**Problem**
Write the lines out exactly as they stand, from the one containing "What Blender Python" through the one containing "R = math.radians", and only those. Omit pictures.

**Records provided**
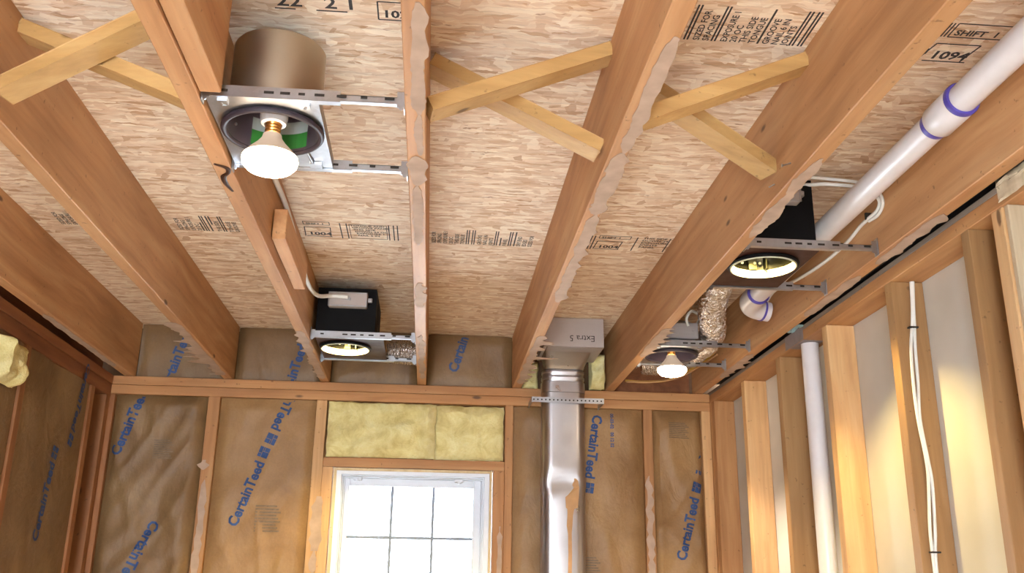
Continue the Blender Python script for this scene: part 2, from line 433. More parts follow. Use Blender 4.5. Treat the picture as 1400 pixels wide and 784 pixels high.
mark(P2R, lambda m: (box_stamp(m, .50, .60, 2.785, 2.81, ['SHIFT 1'], .019, .0022),
                     box_stamp(m, .50, .58, 2.835, 2.905, ['1004'], .034, .003, .004),
                     [m.box(x, x+.0035, 2.79, 2.91, CZ-.0008, CZ-.0002) for x in (.475, .485, .62, .725, .735)],
                     [text_into(m, s, lambda u, v, i=i: Vector((.64+u, 2.80+.02*i-v, CZ-.0006)), .018, bold=.03) for i, s in enumerate(['THIS SIDE', 'DOWN 24', 'EXPOSURE', 'JOINTS', 'PANEL'])]))

# ---- joists
def jagged(x0, x1, y0, y1, seed, amp, step=.02, over_l=0, over_r=0):
    """outline of a torn paper scrap lying on a joist underside"""
    rd = random.Random(seed); step = min(step, .012); n = max(5, int((y1-y0)/step)); L, R = [], []
    for i in range(n+1):
        y = y0+(y1-y0)*i/n; e = min(1, min(i, n-i)/2.5)
        wl = noise.noise(Vector((y*14, seed*3.1, 0)))*2+rd.uniform(-.3, .3); wr = noise.noise(Vector((y*17, seed*5.3, 4)))*2+rd.uniform(-.3, .3)
        l = x0 + (1-e)*(x1-x0)*.4 + wl*amp*e; r = x1 - (1-e)*(x1-x0)*.4 + wr*amp*e
        tl = max(0, noise.noise(Vector((y*22, seed*1.7, 8)))+.12)*2.6; tr = max(0, noise.noise(Vector((y*22, seed*1.7, 18)))+.12)*2.6
        if over_l: l -= tl*rd.uniform(.3, 1)*over_l
        if over_r: r += tr*rd.uniform(.3, 1)*over_r
        if r-l < .004: r = l+.004
        L.append((l, y+rd.uniform(-.3, .3)*step)); R.append((r, y+rd.uniform(-.3, .3)*step))
    return L, R
def scrap(joist, x0, x1, y0, y1, seed, amp=.003, over_l=0, over_r=0, step=.02, droop=0):
    L, R = jagged(x0, x1, y0, y1, seed, amp, step, over_l, over_r); mb = MB(); th = .0012
    top = [], []
    rows = []
    for (l, r) in zip(L, R):
        xs = [l[0], l[0]*.6+r[0]*.4, r[0]]; row = []
        for q, x in enumerate(xs):
            yy = l[1] if q < 2 else r[1]
            out = max(0, x0-x)+max(0, x-x1); z = JZ-.0008-droop*out
            row.append((Vector((x, yy, z)), Vector((x, yy, z-th))))
        rows.append(row)
    vt = [[mb.b.verts.new(a) for a, _ in r] for r in rows]; vb = [[mb.b.verts.new(b) for _, b in r] for r in rows]
    for i in range(len(rows)-1):
        for k in range(2):
            mb.b.faces.new((vt[i][k], vt[i+1][k], vt[i+1][k+1], vt[i][k+1])); mb.b.faces.new((vb[i][k], vb[i][k+1], vb[i+1][k+1], vb[i+1][k]))
        mb.b.faces.new((vt[i][0], vb[i][0], vb[i+1][0], vt[i+1][0])); mb.b.faces.new((vt[i][2], vt[i+1][2], vb[i+1][2], vb[i][2]))
    for i in (0, len(rows)-1):
        for k in range(2): mb.b.faces.new((vt[i][k], vt[i][k+1], vb[i][k+1], vb[i][k]))
    return obj('torn_paper', mb, M['paper'], joist)
JX = [-1.291, -.885, -.484, -.075, .331, .735, 1.126]
JL = ['floor joist nearest the left wall, its side in shadow',
      'second floor joist from the left wall, torn paper hanging at its far end',
      'third floor joist from the left, with blocks nailed to its right side',
      'middle floor joist seen almost edge on, heavily smeared with tan paper and adhesive',
      'floor joist just left of the round-cornered metal duct, paper strip along its edge',
      'floor joist holding the right cross brace ends, left of the large black housing',
      'floor joist beside the right wall behind the white plastic pipe']
joists = []
for k, (x, lb) in enumerate(zip(JX, JL)):
    r = thing('floor_joist', (x+.019, 1, JZ), lb, 'joist', 'floor joists')
    mb = MB()
    # board with very slightly wavy lower edge
    w = .038; n = 40; ya, yb = -2.1, 4.06
    rows = []
    for i in range(n+1):
        y = ya+(yb-ya)*i/n; d = .0012*noise.noise(Vector((x*9, y*3, 0)))
        rows.append([mb.b.verts.new(c) for c in (Vector((x+d, y, JZ+.002)), Vector((x+.002+d, y, JZ)), Vector((x+w-.002+d, y, JZ)), Vector((x+w+d, y, JZ+.002)), Vector((x+w, y, CZ-.0005)), Vector((x, y, CZ-.0005)))])
    for i in range(n):
        for q in range(6): mb.b.faces.new((rows[i][q], rows[i][(q+1) % 6], rows[i+1][(q+1) % 6], rows[i+1][q]))
    mb.b.faces.new(rows[0]); mb.b.faces.new(rows[-1][::-1])
    obj('board', mb, M['joist'], r); joists.append(r)
jO, jA, jB, jC, jD, jE, jF = joists
scrap(jO, -1.289, -1.262, 3.1, 3.85, 1, .003)
scrap(jA, -.888, -.856, 3.15, 3.95, 2, .003, over_l=.045)
scrap(jB, -.48, -.452, 3.2, 3.96, 3, .003, over_l=.02)
scrap(jC, -.062, -.038, 1.25, 1.6, 4, .005, over_r=.004, step=.012)
scrap(jC, -.058, -.04, 1.6, 1.78, 41, .004); scrap(jC, -.076, -.036, 1.78, 1.93, 5, .006); scrap(jC, -.068, -.045, 1.93, 2.3, 6, .004)
scrap(jC, -.07, -.046, 2.62, 2.86, 7, .003, over_r=.02); scrap(jC, -.064, -.044, 3.2, 3.9, 8, .005)
scrap(jD, .345, .372, 1.3, 1.72, 10, .005, over_r=.004); scrap(jD, .338, .374, 1.72, 2.05, 11, .006, over_l=.006)
scrap(jD, .344, .372, 2.05, 2.75, 12, .005, over_r=.01); scrap(jD, .34, .366, 3.15, 3.93, 13, .004, over_r=.05)
scrap(jE, .745, .772, 1.7, 2.15, 15, .007); scrap(jE, .742, .775, 3.0, 3.4, 16, .004, over_r=.04)
scrap(jF, 1.135, 1.164, 1.95, 2.3, 17, .004, over_r=.014); scrap(jF, 1.133, 1.164, 2.4, 2.8, 18, .003); scrap(jF, 1.13, 1.16, 3.3, 3.7, 19, .004, over_r=.02)
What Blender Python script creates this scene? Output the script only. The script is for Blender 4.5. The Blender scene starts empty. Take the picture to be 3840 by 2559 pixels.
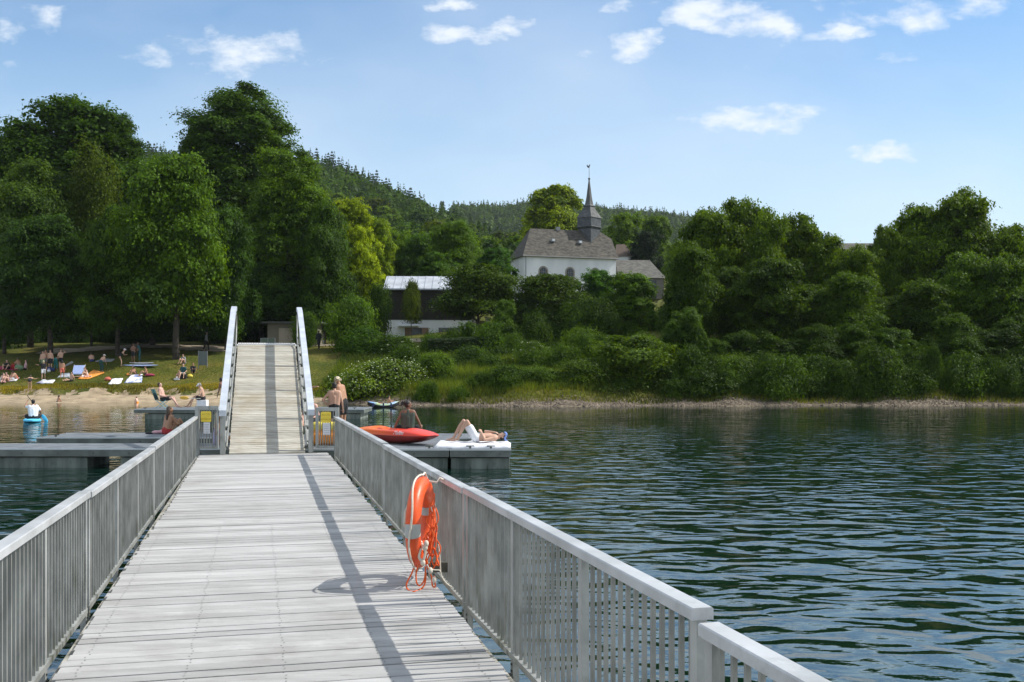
import bpy, bmesh, math, random
import numpy as np
from mathutils import Vector, Matrix, Quaternion

sc = bpy.context.scene
COL = sc.collection
R = math.radians

# ------------------------------------------------------------------ camera
F, CX, HY, EYE = 3900.0, 1920.0, 1385.0, 2.5
cam_d = bpy.data.cameras.new("camera")
cam = bpy.data.objects.new("camera", cam_d); COL.objects.link(cam)
cam.location = (0, 0, EYE); cam.rotation_euler = (R(90), 0, 0)
cam_d.sensor_width = 36; cam_d.lens = F / 3840 * 36
cam_d.shift_y = (HY - 1279.5) / 3840
cam_d.clip_start = 0.05; cam_d.clip_end = 6000
sc.camera = cam

# ------------------------------------------------------------------ light
SUN_AZ, SUN_EL = 10.0, 47.0          # azimuth from +X towards +Y
sd = Vector((math.cos(R(SUN_AZ)) * math.cos(R(SUN_EL)), math.sin(R(SUN_AZ)) * math.cos(R(SUN_EL)), math.sin(R(SUN_EL))))
sun_d = bpy.data.lights.new("sun", 'SUN'); sun_d.energy = 4.6; sun_d.angle = R(0.53); sun_d.color = (1, .95, .87)
sun = bpy.data.objects.new("sun", sun_d); COL.objects.link(sun)
sun.rotation_euler = (-sd).to_track_quat('-Z', 'Y').to_euler()
sc.view_settings.view_transform = 'Standard'; sc.view_settings.look = 'None'
sc.view_settings.exposure = 0.2; sc.view_settings.gamma = 1

world = bpy.data.worlds.new("World"); sc.world = world; world.use_nodes = True
def build_world():
    nt = world.node_tree; N = nt.nodes; L = nt.links; N.clear()
    def nd(t, **k):
        n = N.new(t)
        for a, b in k.items(): setattr(n, a, b)
        return n
    def mth(op, a, b=None, c=None, clamp=False):
        n = nd('ShaderNodeMath', operation=op, use_clamp=clamp)
        for i, v in enumerate((a, b, c)):
            if v is None: continue
            if isinstance(v, (int, float)): n.inputs[i].default_value = v
            else: L.new(v, n.inputs[i])
        return n.outputs[0]
    sky = nd('ShaderNodeTexSky', sky_type='NISHITA'); sky.sun_disc = False
    sky.sun_elevation = R(SUN_EL); sky.sun_rotation = R(90 - SUN_AZ)
    sky.air_density = 1.0; sky.dust_density = 0.6; sky.ozone_density = 2.2
    tc = nd('ShaderNodeTexCoord'); sep = nd('ShaderNodeSeparateXYZ'); L.new(tc.outputs['Generated'], sep.inputs[0])
    x, y, z = sep.outputs
    yy = mth('MAXIMUM', y, 0.08)
    px = mth('DIVIDE', x, yy); pz = mth('DIVIDE', z, yy)
    cmb = nd('ShaderNodeCombineXYZ'); L.new(px, cmb.inputs[0]); L.new(pz, cmb.inputs[1])
    mp = nd('ShaderNodeMapping'); mp.inputs['Scale'].default_value = (1, 1.9, 1); L.new(cmb.outputs[0], mp.inputs[0])
    n1 = nd('ShaderNodeTexNoise'); n1.inputs['Scale'].default_value = 20; n1.inputs['Detail'].default_value = 9; n1.inputs['Roughness'].default_value = .6
    L.new(mp.outputs[0], n1.inputs['Vector'])
    n2 = nd('ShaderNodeTexNoise'); n2.inputs['Scale'].default_value = 2.6; n2.inputs['Detail'].default_value = 5; L.new(mp.outputs[0], n2.inputs['Vector'])
    nw = nd('ShaderNodeTexNoise'); nw.inputs['Scale'].default_value = 15; nw.inputs['Detail'].default_value = 7; nw.inputs['Roughness'].default_value = .65; L.new(mp.outputs[0], nw.inputs['Vector'])
    sw = nd('ShaderNodeSeparateColor'); L.new(nw.outputs['Color'], sw.inputs[0])
    px0, pz0 = px, pz
    px = mth('ADD', px, mth('MULTIPLY', mth('SUBTRACT', sw.outputs[0], .5), .075)); pz = mth('ADD', pz, mth('MULTIPLY', mth('SUBTRACT', sw.outputs[1], .5), .040))
    # clouds: (x, y, half width, half height, density) measured as directions
    CL = [(1690,18,90,30,.75),(1750,130,200,42,.8),(1930,90,90,45,.75),(2300,20,70,50,.6),(2380,172,110,50,.9),(2230,205,60,22,.5),
          (2700,45,270,62,.95),(2880,105,170,55,.85),(2480,20,60,35,.7),(3130,130,120,34,.75),(3450,55,150,55,.75),(3670,30,110,45,.7),(3380,210,90,42,.5),
          (2810,455,240,62,.95),(2700,480,130,42,.7),(3320,570,120,46,.9),(900,190,270,68,.8),(540,205,130,48,.6),(160,82,95,58,.85),(20,115,75,42,.75),
          (2215,290,40,25,.4),(2200,350,40,22,.35),(2820,250,40,24,.5),(2650,195,60,30,.4),(1545,212,50,20,.3),(30,270,70,30,.3),(1240,210,60,40,.2),(3120,40,300,90,.35)]
    acc = None
    for (cx, cy, w, h, d) in CL:
        a = (cx - CX) / F; b = (HY - cy) / F
        u = mth('DIVIDE', mth('SUBTRACT', px, a), w / F * 1.45); v = mth('DIVIDE', mth('SUBTRACT', pz, b), h / F * 1.6)
        r2 = mth('ADD', mth('MULTIPLY', u, u), mth('MULTIPLY', v, v))
        m = mth('MULTIPLY', mth('SUBTRACT', 1.0, r2, clamp=True), d)
        acc = m if acc is None else mth('MAXIMUM', acc, m)
    base = mth('MULTIPLY', mth('GREATER_THAN', y, 0.1), acc)
    # above the view, an unseen cloud cover added to pale the water's reflections
    n3 = nd('ShaderNodeTexNoise'); n3.inputs['Scale'].default_value = 3.2; n3.inputs['Detail'].default_value = 6; L.new(tc.outputs['Generated'], n3.inputs['Vector'])
    hi = mth('MULTIPLY', mth('MULTIPLY', mth('SUBTRACT', pz, 0.375, clamp=True), 9.0, clamp=True), mth('MULTIPLY', mth('SUBTRACT', n3.outputs[0], .16, clamp=True), 4.5, clamp=True))
    base = mth('MAXIMUM', base, mth('MULTIPLY', hi, .95))
    cl = mth('ADD', mth('MULTIPLY', base, 1.05), mth('MULTIPLY', mth('SUBTRACT', n1.outputs[0], .5), 2.6))
    cl = mth('MULTIPLY', mth('SUBTRACT', cl, .26, clamp=True), .92, clamp=True)
    cl = mth('MULTIPLY', cl, mth('MULTIPLY', base, 5.0, clamp=True))
    cl = mth('MULTIPLY', mth('MULTIPLY', cl, cl), mth('SUBTRACT', 3.0, mth('MULTIPLY', cl, 2.0)))
    veil = mth('MULTIPLY', mth('SUBTRACT', n2.outputs[0], .36, clamp=True), 1.0)
    cl2 = mth('MAXIMUM', mth('SMOOTH_MIN', cl, .95, .15), veil)
    # a grade of the clear sky: deeper blue aloft, paler low down
    lowf = mth('SUBTRACT', .80, mth('MULTIPLY', pz0, 1.95), clamp=True)
    hs = nd('ShaderNodeHueSaturation'); hs.inputs['Saturation'].default_value = 1.22; hs.inputs['Value'].default_value = 1.0
    L.new(sky.outputs[0], hs.inputs['Color'])
    tint = nd('ShaderNodeMix', data_type='RGBA', blend_type='MULTIPLY'); tint.inputs[0].default_value = 1
    L.new(hs.outputs[0], tint.inputs[6]); tint.inputs[7].default_value = (0.92, 1.02, 1.03, 1)
    pale = nd('ShaderNodeMix', data_type='RGBA'); L.new(lowf, pale.inputs[0]); L.new(tint.outputs[2], pale.inputs[6]); pale.inputs[7].default_value = (5.0, 5.9, 6.7, 1)
    mix = nd('ShaderNodeMix', data_type='RGBA'); L.new(cl2, mix.inputs[0]); L.new(pale.outputs[2], mix.inputs[6])
    mix.inputs[7].default_value = (5.9, 6.3, 6.8, 1)
    bg = nd('ShaderNodeBackground'); bg.inputs[1].default_value = 0.14; L.new(mix.outputs[2], bg.inputs[0])
    out = nd('ShaderNodeOutputWorld'); L.new(bg.outputs[0], out.inputs[0])
build_world()

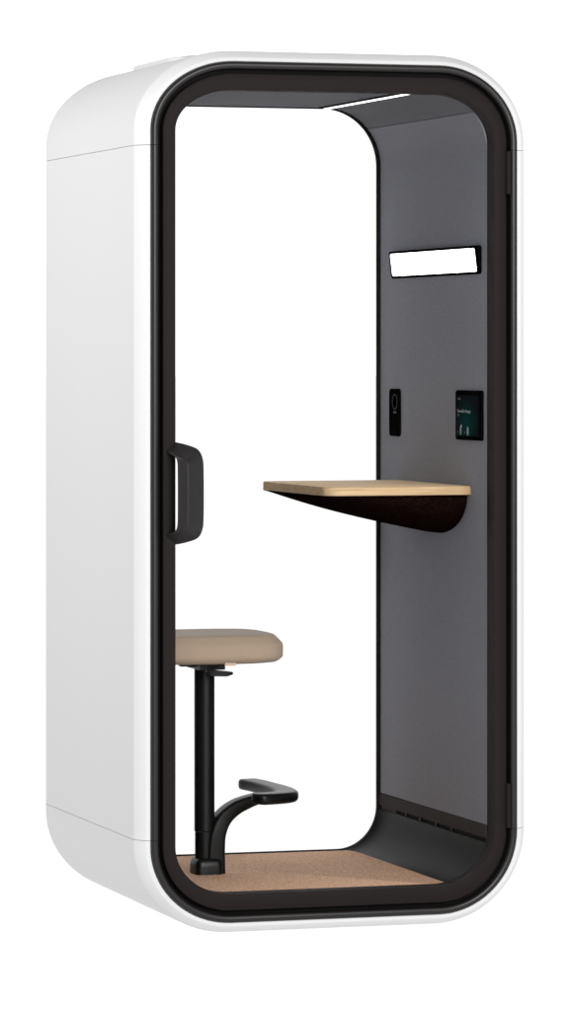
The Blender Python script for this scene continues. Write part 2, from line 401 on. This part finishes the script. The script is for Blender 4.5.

**Correct result**
What Blender Python script creates this scene? Output the script only. The script is for Blender 4.5. The Blender scene starts empty. Take the picture to be 3840 by 2559 pixels.
import bpy, bmesh, math, random
import numpy as np
from mathutils import Vector, Matrix, Quaternion

sc = bpy.context.scene
COL = sc.collection
R = math.radians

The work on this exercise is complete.